Certo non fa meraviglia in un papa controcorrente. A stupire è il papa del precedente centenario, il 1921. Benedetto XV (dunque il predecessore di Ratzinger nella lista dei Benedetti, Giacomo Paolo Giovanni Battista della Chiesa, papa dal 1914 al 1922) è un papa “dimenticato”. A torto ma non per caso: pontefice del primo conflitto mondiale, ne fu incrollabile oppositore. Imperdonabile, nella retorica patriottarda. Benedetto XV dedicò addirittura un’enciclica (30 aprile 1921, l’undicesima di un papa che ne produsse ben 12) al centenario dantesco, In praeclara summorum. Uno tosto: l’anno prima, Benedetto Croce aveva pubblicato “La poesia di Dante” e l’enciclica rispondeva all’appropriazione istituzionale da parte del critico che era anche ministro della cultura.
Rivendica il diritto della Chiesa di “chiamare suo l’Alighieri” e ricorda i lavori di restauro della cappella che conserva le ceneri del poeta. Si rivolge ai professori e agli alunni delle scuole cattoliche perché mettano Dante al centro del lavoro didattico.
Nella sua opera “risplendono la maestà di Dio Uno e Trino, la Redenzione del genere umano operata dal Verbo di Dio fatto uomo, la somma benignità e liberalità di Maria Vergine Madre, Regina del Cielo, e la superna gloria dei santi, degli angeli e degli uomini”.
Con un sontuoso riconoscimento di modernità: “quantunque separato da noi da un intervallo di secoli, conserva ancora la freschezza di un poeta dell’età nostra; e certamente è assai più moderno di certi vati recenti, esumatori di quell’antichità che fu spazzata via da Cristo… Spira nell’Alighieri la stessa pietà che è in noi; la sua fede ha gli stessi sentimenti… Questo è il suo elogio principale: di essere un poeta cristiano e di aver cantato con accenti quasi divini gli ideali cristiani… coloro che osano negare a Dante tale merito e riducono tutta la sostanza religiosa della Divina Commedia ad una vaga ideologia…, misconoscono certo nel Poeta ciò che è caratteristico e fondamento di tutti gli altri suoi pregi”. Come dire: si tiri da parte D’Annunzio, vate di seconda scelta.

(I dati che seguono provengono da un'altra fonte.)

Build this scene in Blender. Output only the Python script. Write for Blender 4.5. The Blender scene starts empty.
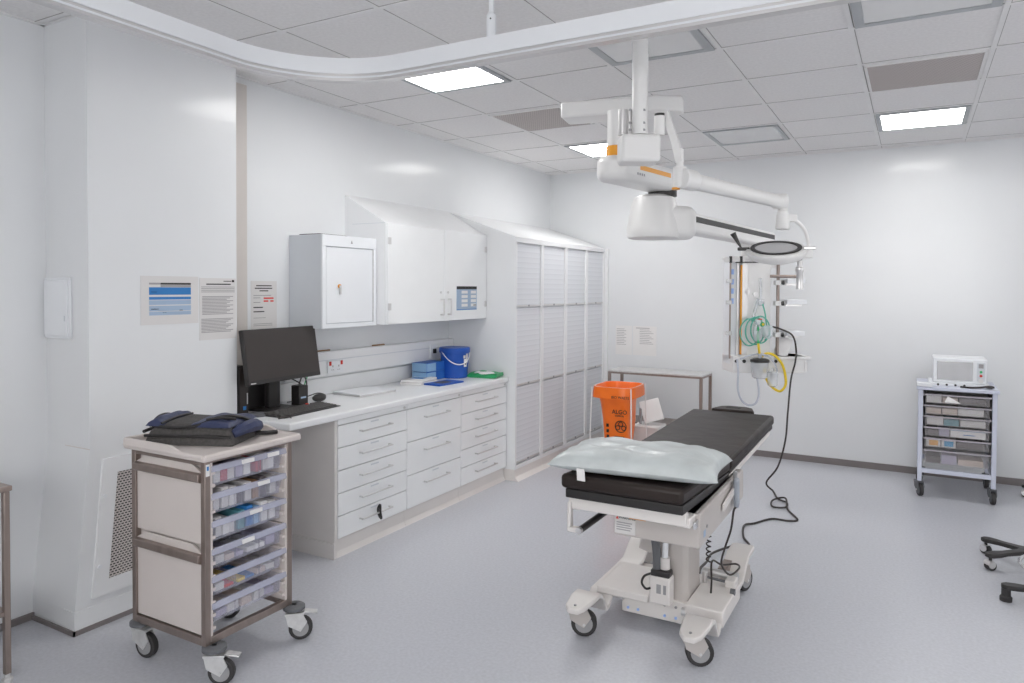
import bpy, math, random
from mathutils import Vector, Matrix
random.seed(7)
PI = math.pi
COL = bpy.context.scene.collection
sc = bpy.context.scene

# ------------------------------------------------------------------ materials
def pm(name, col, rough=.5, metal=0.0, var=.03, scale=6.0, bump=0.0, bscale=60.0, coat=0.0, alpha=1.0, emit=0.0, spec=None, stretch=None):
    m = bpy.data.materials.new(name); m.use_nodes = True
    nt = m.node_tree; b = nt.nodes['Principled BSDF']
    tc = nt.nodes.new('ShaderNodeTexCoord')
    mp = nt.nodes.new('ShaderNodeMapping'); nt.links.new(tc.outputs['Object'], mp.inputs['Vector'])
    if stretch: mp.inputs['Scale'].default_value = stretch
    nz = nt.nodes.new('ShaderNodeTexNoise'); nz.inputs['Scale'].default_value = scale; nz.inputs['Detail'].default_value = 4
    nt.links.new(mp.outputs['Vector'], nz.inputs['Vector'])
    rp = nt.nodes.new('ShaderNodeValToRGB')
    rp.color_ramp.elements[0].position = .3; rp.color_ramp.elements[1].position = .7
    rp.color_ramp.elements[0].color = tuple(max(0, c*(1-var)) for c in col)+(1,)
    rp.color_ramp.elements[1].color = tuple(min(1, c*(1+var)) for c in col)+(1,)
    nt.links.new(nz.outputs['Fac'], rp.inputs['Fac']); nt.links.new(rp.outputs['Color'], b.inputs['Base Color'])
    b.inputs['Roughness'].default_value = rough; b.inputs['Metallic'].default_value = metal
    b.inputs['Coat Weight'].default_value = coat; b.inputs['Coat Roughness'].default_value = .12
    b.inputs['Alpha'].default_value = alpha
    if spec is not None: b.inputs['Specular IOR Level'].default_value = spec
    if emit:
        b.inputs['Emission Color'].default_value = (1, .985, .96, 1); b.inputs['Emission Strength'].default_value = emit
    if bump:
        n2 = nt.nodes.new('ShaderNodeTexNoise'); n2.inputs['Scale'].default_value = bscale; n2.inputs['Detail'].default_value = 3
        nt.links.new(mp.outputs['Vector'], n2.inputs['Vector'])
        bp = nt.nodes.new('ShaderNodeBump'); bp.inputs['Strength'].default_value = bump; bp.inputs['Distance'].default_value = .01
        nt.links.new(n2.outputs['Fac'], bp.inputs['Height']); nt.links.new(bp.outputs['Normal'], b.inputs['Normal'])
    return m

def node(nt, t, **kw):
    n = nt.nodes.new(t)
    for k, v in kw.items(): setattr(n, k, v)
    return n

def stripe_mat(name, col, dark, axis, period, duty=.12, rough=.45):
    # horizontal slats: thin dark joint every `period` metres along one object axis
    m = bpy.data.materials.new(name); m.use_nodes = True; nt = m.node_tree; b = nt.nodes['Principled BSDF']
    tc = node(nt, 'ShaderNodeTexCoord'); sp = node(nt, 'ShaderNodeSeparateXYZ'); nt.links.new(tc.outputs['Object'], sp.inputs[0])
    d = node(nt, 'ShaderNodeMath', operation='DIVIDE'); d.inputs[1].default_value = period; nt.links.new(sp.outputs[axis], d.inputs[0])
    f = node(nt, 'ShaderNodeMath', operation='FRACT'); nt.links.new(d.outputs[0], f.inputs[0])
    rp = node(nt, 'ShaderNodeValToRGB'); e = rp.color_ramp.elements
    e[0].position = 0; e[0].color = tuple(dark)+(1,); e[1].position = duty; e[1].color = tuple(col)+(1,)
    x = rp.color_ramp.elements.new(1.0); x.color = tuple(c*.93 for c in col)+(1,)
    nt.links.new(f.outputs[0], rp.inputs['Fac']); nt.links.new(rp.outputs['Color'], b.inputs['Base Color'])
    bp = node(nt, 'ShaderNodeBump'); bp.inputs['Strength'].default_value = .35; bp.inputs['Distance'].default_value = .004
    nt.links.new(rp.outputs['Color'], bp.inputs['Height']); nt.links.new(bp.outputs['Normal'], b.inputs['Normal'])
    b.inputs['Roughness'].default_value = rough
    return m

def perf_mat(name, col, hole, axes, px, py, fx, fy, stagger=True):
    # staggered punched slots: axes picks two object axes
    m = bpy.data.materials.new(name); m.use_nodes = True; nt = m.node_tree; b = nt.nodes['Principled BSDF']
    tc = node(nt, 'ShaderNodeTexCoord'); sp = node(nt, 'ShaderNodeSeparateXYZ'); nt.links.new(tc.outputs['Object'], sp.inputs[0])
    cmb = node(nt, 'ShaderNodeCombineXYZ')
    nt.links.new(sp.outputs[axes[0]], cmb.inputs[0]); nt.links.new(sp.outputs[axes[1]], cmb.inputs[1])
    br = node(nt, 'ShaderNodeTexBrick'); nt.links.new(cmb.outputs[0], br.inputs['Vector'])
    br.inputs['Scale'].default_value = 1.0; br.inputs['Brick Width'].default_value = px; br.inputs['Row Height'].default_value = py
    br.inputs['Mortar Size'].default_value = fx; br.inputs['Mortar Smooth'].default_value = .1
    br.offset = .5 if stagger else 0
    br.inputs['Color1'].default_value = tuple(hole)+(1,); br.inputs['Color2'].default_value = tuple(hole)+(1,)
    br.inputs['Mortar'].default_value = tuple(col)+(1,)
    nt.links.new(br.outputs['Color'], b.inputs['Base Color']); b.inputs['Roughness'].default_value = .55
    return m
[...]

Quanto all’accanimento contro i suoi predecessori “si deve pur compatire un uomo, tanto sbattuto dalla fortuna, se con animo esulcerato irruppe talvolta in invettive che passavano il segno, tanto più che ad esasperarlo nella sua ira non furono certo estranee le false notizie… chi potrebbe negare che in quel tempo vi fossero delle cose da rimproverare al clero, per cui un animo così devoto alla Chiesa, come quello di Dante, ne doveva essere assai disgustato, quando sappiamo che anche uomini insigni per santità allora le riprovarono severamente?”.
Dante un poveraccio sbattuto dagli eventi, insomma. E, per il resto, non aveva tutti i torti.
La lettera apostolica di papa Francesco e l’enciclica di Benedetto XV sono scaricabili dalla rete.